The move comes amid a legal fight with North Carolina over its law (House Bill 2) which says people must use the restroom that matches the gender on their birth certificates.

Brad Sears, Executive Director of The Williams Institute at UCLA Law, joined Take Two to explain what the White House's message to schools means for California.

Interview highlights:

What does the guidance say?

It's from the Department of Justice and from the Department of Education and I think it really helps clarify what former guidance and case law has pretty clearly already established which is that transgender students are entitled to be safe and secure at schools. And that includes being able to use all facilities and programs consistent with their gender identity.

Is it enforceable? 

It's enforceable in two ways. First of all when an individual student or the student's parents bring a lawsuit because the student's been discriminated against, courts will defer to this guidance. The second is that this is tied to federal funding. There's been a lot of talk about federal funding for North Carolina in light of HB 2, and I think this is the federal government saying if you are accepting federal dollars, your programs and facilities have to be open to all students.

What does this mean for schools in California?
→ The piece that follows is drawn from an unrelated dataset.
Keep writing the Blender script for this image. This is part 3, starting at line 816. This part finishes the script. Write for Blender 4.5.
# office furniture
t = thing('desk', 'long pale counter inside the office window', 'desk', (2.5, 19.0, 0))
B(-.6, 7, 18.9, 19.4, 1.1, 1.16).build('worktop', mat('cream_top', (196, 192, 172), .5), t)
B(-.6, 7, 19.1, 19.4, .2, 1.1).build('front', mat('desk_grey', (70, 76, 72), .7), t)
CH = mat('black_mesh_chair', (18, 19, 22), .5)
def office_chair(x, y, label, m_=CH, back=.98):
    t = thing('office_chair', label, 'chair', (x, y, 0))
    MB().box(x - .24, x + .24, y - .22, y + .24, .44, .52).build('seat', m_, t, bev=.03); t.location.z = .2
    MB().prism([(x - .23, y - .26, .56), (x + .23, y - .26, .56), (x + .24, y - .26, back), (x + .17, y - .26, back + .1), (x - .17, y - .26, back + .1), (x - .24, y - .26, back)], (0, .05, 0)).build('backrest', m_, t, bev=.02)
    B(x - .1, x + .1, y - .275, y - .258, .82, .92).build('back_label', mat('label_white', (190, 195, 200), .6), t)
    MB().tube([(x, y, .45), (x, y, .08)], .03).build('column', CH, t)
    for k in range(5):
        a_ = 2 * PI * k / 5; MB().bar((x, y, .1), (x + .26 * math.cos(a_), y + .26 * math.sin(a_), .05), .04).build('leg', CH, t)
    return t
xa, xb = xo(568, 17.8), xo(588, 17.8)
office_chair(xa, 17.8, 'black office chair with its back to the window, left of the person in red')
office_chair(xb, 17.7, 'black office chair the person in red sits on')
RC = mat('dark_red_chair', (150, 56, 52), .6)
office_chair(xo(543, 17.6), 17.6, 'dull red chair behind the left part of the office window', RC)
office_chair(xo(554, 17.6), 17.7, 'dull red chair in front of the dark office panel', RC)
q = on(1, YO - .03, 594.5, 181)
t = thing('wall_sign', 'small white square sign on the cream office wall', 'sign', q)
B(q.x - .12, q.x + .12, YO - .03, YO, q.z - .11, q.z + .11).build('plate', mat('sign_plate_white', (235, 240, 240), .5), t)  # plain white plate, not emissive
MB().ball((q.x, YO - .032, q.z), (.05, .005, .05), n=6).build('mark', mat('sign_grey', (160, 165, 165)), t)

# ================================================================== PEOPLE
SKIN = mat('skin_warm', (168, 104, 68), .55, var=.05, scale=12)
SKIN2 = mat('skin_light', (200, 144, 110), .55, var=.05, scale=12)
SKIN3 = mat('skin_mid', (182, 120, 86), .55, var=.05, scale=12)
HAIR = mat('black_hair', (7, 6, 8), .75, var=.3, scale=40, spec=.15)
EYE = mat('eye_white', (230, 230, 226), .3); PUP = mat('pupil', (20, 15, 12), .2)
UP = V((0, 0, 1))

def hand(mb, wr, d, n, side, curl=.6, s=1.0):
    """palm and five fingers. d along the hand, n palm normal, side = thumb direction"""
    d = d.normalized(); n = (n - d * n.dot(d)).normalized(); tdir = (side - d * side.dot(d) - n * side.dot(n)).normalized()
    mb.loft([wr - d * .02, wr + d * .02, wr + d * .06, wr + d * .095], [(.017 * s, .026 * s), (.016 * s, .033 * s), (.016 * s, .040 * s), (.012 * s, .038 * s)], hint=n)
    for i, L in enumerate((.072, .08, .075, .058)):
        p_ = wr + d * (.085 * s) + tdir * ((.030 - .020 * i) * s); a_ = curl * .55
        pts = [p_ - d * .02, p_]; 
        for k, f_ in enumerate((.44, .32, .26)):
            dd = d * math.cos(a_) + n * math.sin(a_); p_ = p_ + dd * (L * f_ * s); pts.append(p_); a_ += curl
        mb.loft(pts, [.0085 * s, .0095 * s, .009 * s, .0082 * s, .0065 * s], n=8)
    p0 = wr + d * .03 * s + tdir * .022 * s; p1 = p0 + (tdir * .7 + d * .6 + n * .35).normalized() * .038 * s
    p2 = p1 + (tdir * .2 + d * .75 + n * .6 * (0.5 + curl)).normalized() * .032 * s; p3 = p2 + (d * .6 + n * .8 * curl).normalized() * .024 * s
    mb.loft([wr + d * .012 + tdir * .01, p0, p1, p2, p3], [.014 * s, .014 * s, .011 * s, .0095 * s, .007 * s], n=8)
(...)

I think California can be proud that it's been a leader on this issue. The great thing about this guidance is it's not only here what you need to do, it's here's how to do it, and there's an attachment with a lot of specific policies that school districts around the country can use. LA Unified's policy is set up as an example, a couple of other California cities, and California passed a statute that basically required everything that this guidance requires in 2013.